Despite assassination attempts, however, Ronald Reagan (elected in 1980) and George H. W. Bush (elected in 2000) did not die in office, and if Biden (elected in 2020) can make it through the night, he will be the third president to break the Curse of Tippecanoe.
Reagan’s was the most expensive presidential funeral
When Ronald Reagan died in 2004, his seven-day funeral eclipsed John F. Kennedy’s $15 million goodbye with a total price tag of more than $400 million. But that tally wasn’t due to a solid gold casket or an extravagant crypt. Instead, the real cost of the funeral skyrocketed because then-President George W. Bush declared a national day of mourning, closing the stock market and giving all federal employees the day off, racking up those millions in internal expenses. (Fun fact: $13 million of JFK’s total funeral expense was the purchase of his burial plot in Arlington National Cemetery).
Presidents plan their funerals when they take office
According to the White House Historical Association, each president is “asked to attend to the strange task of imagining his own funeral service” shortly after taking the oath of office. They are tasked with selecting “personal touches that can elucidate their character and legacy on a national stage for the last time.”

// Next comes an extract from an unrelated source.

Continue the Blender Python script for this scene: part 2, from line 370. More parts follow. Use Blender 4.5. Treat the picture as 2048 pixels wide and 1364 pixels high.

Four presidents were buried in a Marcellus casket
The Marcellus Casket Company, founded in 1872, produced exquisite “Rolls Royce”-quality caskets until 2003 — including those in which four U.S. presidents are buried. Kennedy, Nixon, Truman, and Reagan were all buried in Marcellus caskets. The last casket to roll off the Marcellus production line was a “The President” model 710 — and that same casket is now on display at the National Museum of Funeral History in Houston.
JFK’s first casket was sunk to the bottom of the ocean
Although President John F. Kennedy was buried in a hand-rubbed-500-year-old-African-mahogany Marcellus 710, his body first rested in a Handley Britannia casket from the Elgin Casket Company. The Elgin casket suffered so much interior damage during initial transport due to the president’s horrendous wounds that it was not fit for public viewing and was replaced by the 710. After more than one year in the possession of the funeral home that embalmed Kennedy, the Elgin casket was moved to the National Archives to keep it away from the “morbidly curious.” In 1966, at the request of the Kennedy family, the casket was buried at sea by the U.S. Air Force, who drilled 42 holes and placed three 80-pound sandbags in the box, then dropped it into the Atlantic Ocean, adding two parachutes to ensure it wouldn’t break apart.
Presidents are buried in only 18 states (and one district)
The 39 presidents who have died are buried in only 18 different states and the District of Columbia, leaving 32 states with no presidential plots. The state that’s most saturated is Virginia, which is the resting place of seven dead presidents: Washington, Jefferson, Madison, Monroe, Tyler, Taft, and Kennedy. The only presidents who are buried in the same cities are father-son duo John Adams and John Quincy Adams (Quincy, Massachusetts), Andrew Jackson and James K. Polk (Nashville, Tennessee), James Monroe and John Tyler (Hollywood Cemetery in Richmond, Virginia) and William Howard Taft and John F. Kennedy (Arlington Cemetery in Arlington, Virginia).